The payment calculations from ÖPUL are used as the basis for the calculation of the premia for the ENP. For every parcel the advisor chooses from an existing list1 suitable management actions for meeting the agreed objectives , and adds up the corresponding payment rates/hectare. These theoretical management actions are of no relevance to the farmer as he or she is free to choose other management actions to meet the defined objectives on the respective parcel, they are simply used as a means of calculating the payment rate. Because of the higher flexibility in managing ENP parcels the premium is reduced by 5 %. Due to the fact that the farmer has to monitor the objectives and control criteria and has to take part in a midterm-evaluation and workshops with other farmers, an additional premium of 70 € / ha is added.

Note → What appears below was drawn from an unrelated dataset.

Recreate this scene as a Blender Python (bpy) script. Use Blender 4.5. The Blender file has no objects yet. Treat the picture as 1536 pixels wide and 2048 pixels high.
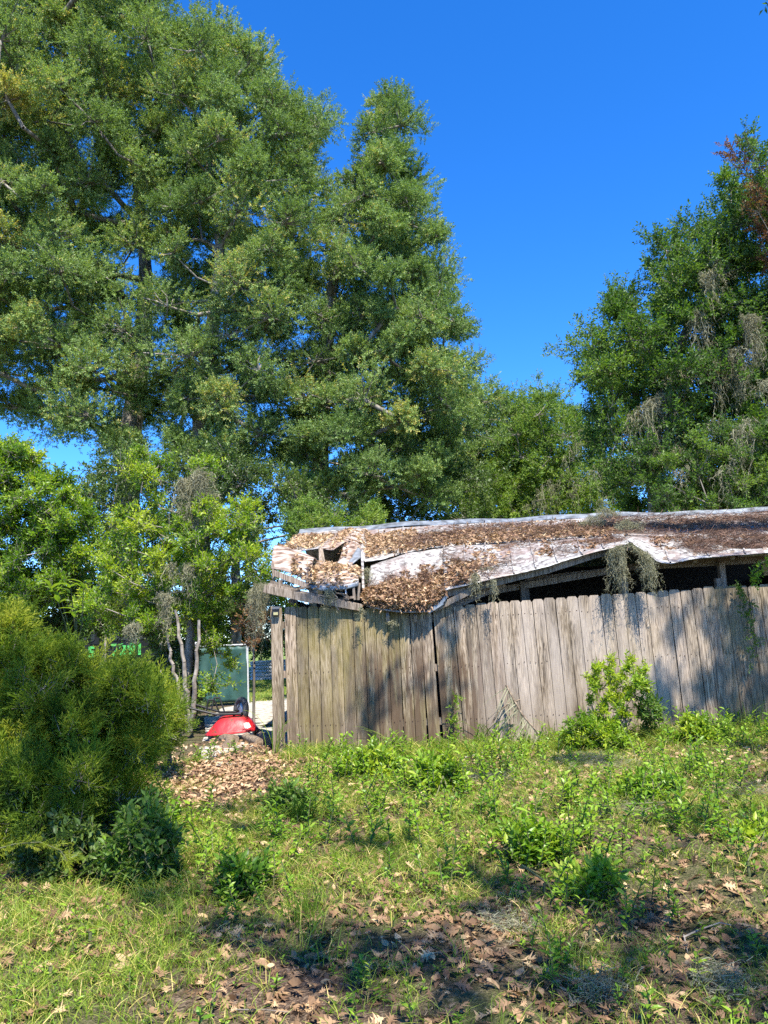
import bpy, math, random
import numpy as np
from mathutils import Vector, Matrix

random.seed(7)
C = bpy.context.scene.collection
SC = bpy.context.scene
PI = math.pi
rad = math.radians

# ------------------------------------------------------------------ camera
FOC = 1518.0
PITCH, ROLL = rad(9.0), rad(2.6)
CAM = np.array([0.0, 0.0, 1.45])
_f = np.array([0, math.cos(PITCH), math.sin(PITCH)])
_U = np.array([0, -math.sin(PITCH), math.cos(PITCH)])
_X = np.array([1.0, 0, 0])
_cr = math.cos(ROLL) * _X - math.sin(ROLL) * _U
_cu = math.sin(ROLL) * _X + math.cos(ROLL) * _U
cd = bpy.data.cameras.new("camera")
cam = bpy.data.objects.new("camera", cd)
C.objects.link(cam)
cd.sensor_fit = 'VERTICAL'
cd.sensor_height = 36.0
cd.sensor_width = 27.0
cd.lens = 36.0 * FOC / 2048.0
cd.clip_start = 0.05
cd.clip_end = 2000
m = Matrix.Identity(4)
for i in range(3):
    m[i][0], m[i][1], m[i][2], m[i][3] = _cr[i], _cu[i], -_f[i], CAM[i]
cam.matrix_world = m
SC.camera = cam

def ray(px, py):
    return _f + ((px - 768) / FOC) * _cr - ((py - 1024) / FOC) * _cu

def at(px, py, Y):
    """The world point on the plane y = Y that the photograph shows at (px, py)."""
    d = ray(px, py)
    return CAM + d * ((Y - CAM[1]) / d[1])

def proj(P):
    v = np.asarray(P) - CAM
    z = v @ _f
    return 768 + FOC * (v @ _cr) / z, 1024 - FOC * (v @ _cu) / z

# ------------------------------------------------------------------ sun, sky, exposure
SUN_EL, SUN_AZ = rad(57), rad(20)      # azimuth: to the right of straight behind the camera
S = np.array([math.sin(SUN_AZ) * math.cos(SUN_EL), -math.cos(SUN_AZ) * math.cos(SUN_EL), math.sin(SUN_EL)])
w = bpy.data.worlds.new("World")
SC.world = w
w.use_nodes = True
nt = w.node_tree
bg = nt.nodes["Background"]
sky = nt.nodes.new("ShaderNodeTexSky")
sky.sky_type = 'NISHITA'
sky.sun_disc = False
sky.sun_elevation = SUN_EL
sky.sun_rotation = PI - SUN_AZ
sky.air_density = 1.0
sky.dust_density = 0.0
sky.ozone_density = 3.2
sky.altitude = 4000
hs = nt.nodes.new("ShaderNodeHueSaturation")
hs.inputs["Saturation"].default_value = 1.31
hs.inputs["Hue"].default_value = 0.508
hs.inputs["Value"].default_value = 1.28
nt.links.new(sky.outputs[0], hs.inputs["Color"])
nt.links.new(hs.outputs[0], bg.inputs[0])
bg.inputs[1].default_value = 0.15
ld = bpy.data.lights.new("sun", 'SUN')
ld.energy = 5.0
ld.angle = rad(0.53)
ld.color = (1.0, 0.945, 0.84)
sun = bpy.data.objects.new("sun", ld)
C.objects.link(sun)
sun.rotation_mode = 'QUATERNION'
sun.rotation_quaternion = Vector(S).to_track_quat('Z', 'Y')
SC.view_settings.view_transform = 'Standard'
SC.view_settings.look = 'None'
SC.view_settings.gamma = 1.0
SC.view_settings.exposure = 1.3
SC.cycles.max_bounces = 6
SC.cycles.diffuse_bounces = 2
SC.cycles.glossy_bounces = 2
SC.cycles.transmission_bounces = 4
SC.cycles.use_denoising = False

# ------------------------------------------------------------------ materials
def mat(name):
    m = bpy.data.materials.new(name)
    m.use_nodes = True
    n = m.node_tree.nodes
    return m, n, m.node_tree.links, n["Principled BSDF"], n["Material Output"]

def ramp(n, stops):
    r = n.new("ShaderNodeValToRGB")
    e = r.color_ramp.elements
    while len(e) < len(stops):
        e.new(0.5)
    for k, (p, c) in enumerate(stops):
        e[k].position = p
        e[k].color = (*c, 1)
    return r

def leaf_mat(name, stops, trans=0.35, tcol=1.6, rough=0.5, spec=0.4):
    m, n, l, b, o = mat(name)
    a = n.new("ShaderNodeAttribute"); a.attribute_name = 'var'
    r = ramp(n, stops)
    l.new(a.outputs['Fac'], r.inputs[0])
    l.new(r.outputs[0], b.inputs['Base Color'])
    b.inputs['Roughness'].default_value = rough
    b.inputs['Specular IOR Level'].default_value = spec
    t = n.new("ShaderNodeBsdfTranslucent")
    mx = n.new("ShaderNodeMix"); mx.data_type = 'RGBA'; mx.blend_type = 'MULTIPLY'
    mx.inputs[0].default_value = 1
    l.new(r.outputs[0], mx.inputs[6])
    mx.inputs[7].default_value = (tcol * 1.05, tcol * 1.1, tcol * 0.45, 1)
    l.new(mx.outputs[2], t.inputs[0])
    ms = n.new("ShaderNodeMixShader"); ms.inputs[0].default_value = trans
    l.new(b.outputs[0], ms.inputs[1]); l.new(t.outputs[0], ms.inputs[2])
    l.new(ms.outputs[0], o.inputs[0])
    return m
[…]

An example of a premium calculation is set out in the box below:



Meadow is mowed maximally one time per year


No manuring


Meadow must not be mowed before 1st July




Minus 5% because of higher flexibility


Additional premium for monitoring and planning efforts




Education as a key factor

The added value of the ENP is the identification of clear objectives at the parcel level in conjunction with farmers and that the farmers then have the flexibility to manage the land in the way that they see fit to meet these objectives. The focus on specific objectives helps farmers to understand how their management actions influence target species and habitats. Instead of fulfilling management obligations without often knowing what the purpose is, farmers in the results-based nature conservation plan are aware of their responsibility for protected species and habitats on their land. To support and increase this awareness, training and education actions are an important part of the ENP. The ecological advisors need to be trained to be able to formulate clear objectives on parcel-level. Farmers need to be trained to be able to identify the indicators in order to meet these objectives. The higher the understanding of the interactions between indicators and activities, the more likely it is that farmers will use their practical expertise in the formulation of suitable measures.

The objectives for each parcel are summarised and presented in visual form in a “Farmer’s Logbook” which may also include helpful tips on how to achieve specific objectives, for example how to reduce white hellebore on alpine meadows. The “ENP Farmer’s Logbook” also serves as the place where farmers document the management activities they have carried out, which then can help with the evaluation of the results-based nature conservation plan.

Farmers who take part in the ENP can contact their ecological advisors any time they have concerns about progress on their ENP-parcels. In the third year of the project period there is a mid-term evaluation where potential difficulties or needs in adapting management activities are discussed with the farmers. Regional workshops are also held where farmers can to discuss their experiences with other ENP-farmers. At the end of the funding period in 2020 a final evaluation will be carried out to assess the experiences from the pilot project and to inform any changes needed to the scheme for possible continuation in the subsequent rural development programming period.